◆ **MATERIAL PROVIDED**
◇ ◇ ◇ ◇

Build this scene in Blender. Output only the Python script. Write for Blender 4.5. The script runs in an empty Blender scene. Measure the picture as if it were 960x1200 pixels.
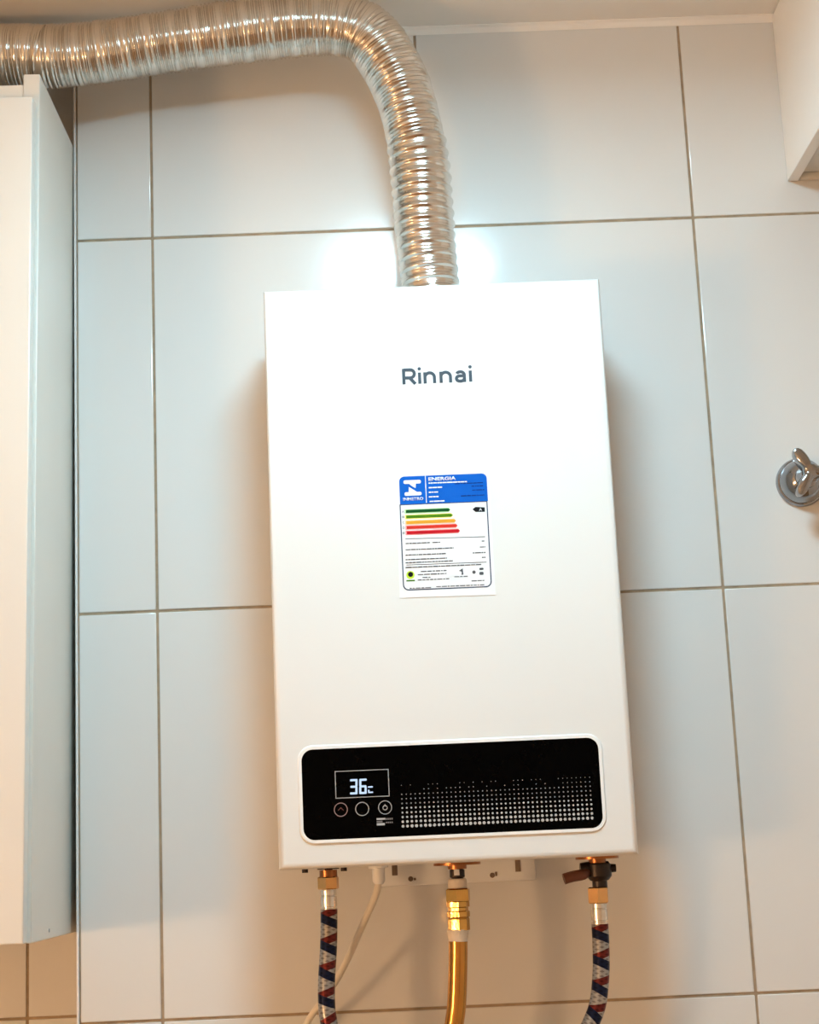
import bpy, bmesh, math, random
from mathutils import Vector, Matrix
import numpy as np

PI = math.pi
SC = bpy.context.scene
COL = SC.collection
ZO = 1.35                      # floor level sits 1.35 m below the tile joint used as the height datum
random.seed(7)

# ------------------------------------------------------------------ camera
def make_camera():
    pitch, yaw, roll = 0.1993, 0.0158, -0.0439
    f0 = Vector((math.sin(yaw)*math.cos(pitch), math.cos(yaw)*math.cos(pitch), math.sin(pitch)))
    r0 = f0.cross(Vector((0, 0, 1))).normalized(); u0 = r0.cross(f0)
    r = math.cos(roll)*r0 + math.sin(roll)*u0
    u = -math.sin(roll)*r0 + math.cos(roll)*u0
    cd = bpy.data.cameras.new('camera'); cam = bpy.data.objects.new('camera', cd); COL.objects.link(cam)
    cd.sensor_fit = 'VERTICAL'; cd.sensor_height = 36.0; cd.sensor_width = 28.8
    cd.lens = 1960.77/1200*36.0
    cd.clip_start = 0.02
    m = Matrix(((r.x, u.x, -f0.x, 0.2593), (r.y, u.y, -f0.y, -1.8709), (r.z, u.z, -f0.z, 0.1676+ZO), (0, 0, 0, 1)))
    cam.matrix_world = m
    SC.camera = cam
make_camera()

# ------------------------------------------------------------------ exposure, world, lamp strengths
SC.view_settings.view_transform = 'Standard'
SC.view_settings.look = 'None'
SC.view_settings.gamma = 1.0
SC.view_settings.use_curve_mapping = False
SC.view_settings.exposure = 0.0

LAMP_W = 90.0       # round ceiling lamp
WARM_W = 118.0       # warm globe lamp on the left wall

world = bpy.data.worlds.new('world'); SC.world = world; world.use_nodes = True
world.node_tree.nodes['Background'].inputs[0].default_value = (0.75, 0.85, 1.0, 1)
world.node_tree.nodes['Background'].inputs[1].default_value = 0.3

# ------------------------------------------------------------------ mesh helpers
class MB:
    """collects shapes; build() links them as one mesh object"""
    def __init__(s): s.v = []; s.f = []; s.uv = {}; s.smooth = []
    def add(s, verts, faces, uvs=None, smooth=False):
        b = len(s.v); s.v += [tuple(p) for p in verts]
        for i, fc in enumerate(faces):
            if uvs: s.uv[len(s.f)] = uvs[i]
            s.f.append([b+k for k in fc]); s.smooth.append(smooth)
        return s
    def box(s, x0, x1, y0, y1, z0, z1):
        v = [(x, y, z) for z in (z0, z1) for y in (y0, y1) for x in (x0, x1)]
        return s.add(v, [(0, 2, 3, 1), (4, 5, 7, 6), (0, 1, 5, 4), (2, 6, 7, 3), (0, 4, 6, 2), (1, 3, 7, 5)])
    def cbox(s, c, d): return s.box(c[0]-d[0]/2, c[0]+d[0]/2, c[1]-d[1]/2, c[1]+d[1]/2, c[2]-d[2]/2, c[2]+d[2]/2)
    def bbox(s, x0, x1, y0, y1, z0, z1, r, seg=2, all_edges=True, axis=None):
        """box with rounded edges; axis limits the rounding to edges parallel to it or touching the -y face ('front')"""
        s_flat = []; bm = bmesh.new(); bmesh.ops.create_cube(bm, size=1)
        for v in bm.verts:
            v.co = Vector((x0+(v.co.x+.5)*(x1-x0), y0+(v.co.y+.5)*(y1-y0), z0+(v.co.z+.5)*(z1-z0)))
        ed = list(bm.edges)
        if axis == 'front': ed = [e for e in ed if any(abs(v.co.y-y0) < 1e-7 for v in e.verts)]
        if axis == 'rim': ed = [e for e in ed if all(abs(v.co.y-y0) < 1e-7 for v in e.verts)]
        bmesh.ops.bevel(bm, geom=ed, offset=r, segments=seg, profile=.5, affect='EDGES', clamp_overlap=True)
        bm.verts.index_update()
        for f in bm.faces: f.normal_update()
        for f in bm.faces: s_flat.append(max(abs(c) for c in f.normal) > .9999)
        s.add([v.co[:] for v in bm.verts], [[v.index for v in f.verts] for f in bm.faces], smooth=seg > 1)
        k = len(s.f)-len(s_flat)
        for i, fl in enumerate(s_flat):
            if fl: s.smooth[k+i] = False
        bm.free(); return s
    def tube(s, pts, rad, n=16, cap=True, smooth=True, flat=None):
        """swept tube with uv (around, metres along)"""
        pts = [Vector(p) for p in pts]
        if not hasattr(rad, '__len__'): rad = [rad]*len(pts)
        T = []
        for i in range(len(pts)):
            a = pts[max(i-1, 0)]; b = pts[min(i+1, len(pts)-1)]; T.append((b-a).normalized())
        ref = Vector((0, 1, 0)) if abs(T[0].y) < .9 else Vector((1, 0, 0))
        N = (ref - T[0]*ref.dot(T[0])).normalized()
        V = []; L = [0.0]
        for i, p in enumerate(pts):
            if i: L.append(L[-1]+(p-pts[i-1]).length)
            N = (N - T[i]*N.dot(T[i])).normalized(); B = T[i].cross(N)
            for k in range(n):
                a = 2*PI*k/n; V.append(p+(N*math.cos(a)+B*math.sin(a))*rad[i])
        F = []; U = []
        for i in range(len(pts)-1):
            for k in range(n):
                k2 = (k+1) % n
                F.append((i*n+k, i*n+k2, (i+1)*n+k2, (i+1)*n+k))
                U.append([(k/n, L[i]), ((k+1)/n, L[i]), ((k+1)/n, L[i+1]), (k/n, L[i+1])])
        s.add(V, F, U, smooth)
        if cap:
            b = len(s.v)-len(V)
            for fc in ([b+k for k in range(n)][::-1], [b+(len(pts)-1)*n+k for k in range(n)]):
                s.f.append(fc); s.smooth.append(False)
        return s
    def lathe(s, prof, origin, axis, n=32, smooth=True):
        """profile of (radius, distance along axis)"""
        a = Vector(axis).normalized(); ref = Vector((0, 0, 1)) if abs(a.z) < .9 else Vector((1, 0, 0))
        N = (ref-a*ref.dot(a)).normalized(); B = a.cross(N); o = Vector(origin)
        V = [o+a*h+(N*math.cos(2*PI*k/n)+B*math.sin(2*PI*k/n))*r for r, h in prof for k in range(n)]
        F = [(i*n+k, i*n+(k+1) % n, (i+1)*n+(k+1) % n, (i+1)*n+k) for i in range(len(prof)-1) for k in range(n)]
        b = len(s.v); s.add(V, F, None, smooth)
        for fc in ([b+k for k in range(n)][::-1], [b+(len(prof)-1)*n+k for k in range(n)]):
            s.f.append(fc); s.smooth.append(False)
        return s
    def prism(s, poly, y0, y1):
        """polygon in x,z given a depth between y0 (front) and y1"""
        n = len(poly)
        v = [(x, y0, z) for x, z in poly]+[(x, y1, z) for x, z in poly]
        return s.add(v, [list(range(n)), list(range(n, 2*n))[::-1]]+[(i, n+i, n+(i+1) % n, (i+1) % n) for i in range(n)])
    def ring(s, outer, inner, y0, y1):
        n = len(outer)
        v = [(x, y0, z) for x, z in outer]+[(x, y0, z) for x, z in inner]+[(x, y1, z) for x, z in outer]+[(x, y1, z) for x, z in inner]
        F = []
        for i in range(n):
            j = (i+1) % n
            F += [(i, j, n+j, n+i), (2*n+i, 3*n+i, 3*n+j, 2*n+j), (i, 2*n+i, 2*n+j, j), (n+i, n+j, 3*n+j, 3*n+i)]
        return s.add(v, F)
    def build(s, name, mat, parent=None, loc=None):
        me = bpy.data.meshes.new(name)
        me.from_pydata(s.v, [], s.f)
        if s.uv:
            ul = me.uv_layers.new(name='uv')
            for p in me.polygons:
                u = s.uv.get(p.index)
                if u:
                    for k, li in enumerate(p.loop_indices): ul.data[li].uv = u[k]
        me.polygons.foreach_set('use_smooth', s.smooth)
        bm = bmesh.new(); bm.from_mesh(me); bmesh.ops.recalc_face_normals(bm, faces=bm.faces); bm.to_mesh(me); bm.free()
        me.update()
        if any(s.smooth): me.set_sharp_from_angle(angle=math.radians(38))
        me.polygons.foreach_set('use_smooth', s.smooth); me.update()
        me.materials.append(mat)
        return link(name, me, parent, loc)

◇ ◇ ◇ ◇

◆ **WRITTEN REQUEST**
Without the pictures, return the listing above from its first line through the line that has "WARM_W = 118.0".

◆ **REPLY**
Build this scene in Blender. Output only the Python script. Write for Blender 4.5. The script runs in an empty Blender scene. Measure the picture as if it were 960x1200 pixels.
import bpy, bmesh, math, random
from mathutils import Vector, Matrix
import numpy as np

PI = math.pi
SC = bpy.context.scene
COL = SC.collection
ZO = 1.35                      # floor level sits 1.35 m below the tile joint used as the height datum
random.seed(7)

# ------------------------------------------------------------------ camera
def make_camera():
    pitch, yaw, roll = 0.1993, 0.0158, -0.0439
    f0 = Vector((math.sin(yaw)*math.cos(pitch), math.cos(yaw)*math.cos(pitch), math.sin(pitch)))
    r0 = f0.cross(Vector((0, 0, 1))).normalized(); u0 = r0.cross(f0)
    r = math.cos(roll)*r0 + math.sin(roll)*u0
    u = -math.sin(roll)*r0 + math.cos(roll)*u0
    cd = bpy.data.cameras.new('camera'); cam = bpy.data.objects.new('camera', cd); COL.objects.link(cam)
    cd.sensor_fit = 'VERTICAL'; cd.sensor_height = 36.0; cd.sensor_width = 28.8
    cd.lens = 1960.77/1200*36.0
    cd.clip_start = 0.02
    m = Matrix(((r.x, u.x, -f0.x, 0.2593), (r.y, u.y, -f0.y, -1.8709), (r.z, u.z, -f0.z, 0.1676+ZO), (0, 0, 0, 1)))
    cam.matrix_world = m
    SC.camera = cam
make_camera()

# ------------------------------------------------------------------ exposure, world, lamp strengths
SC.view_settings.view_transform = 'Standard'
SC.view_settings.look = 'None'
SC.view_settings.gamma = 1.0
SC.view_settings.use_curve_mapping = False
SC.view_settings.exposure = 0.0

LAMP_W = 90.0       # round ceiling lamp
WARM_W = 118.0       # warm globe lamp on the left wall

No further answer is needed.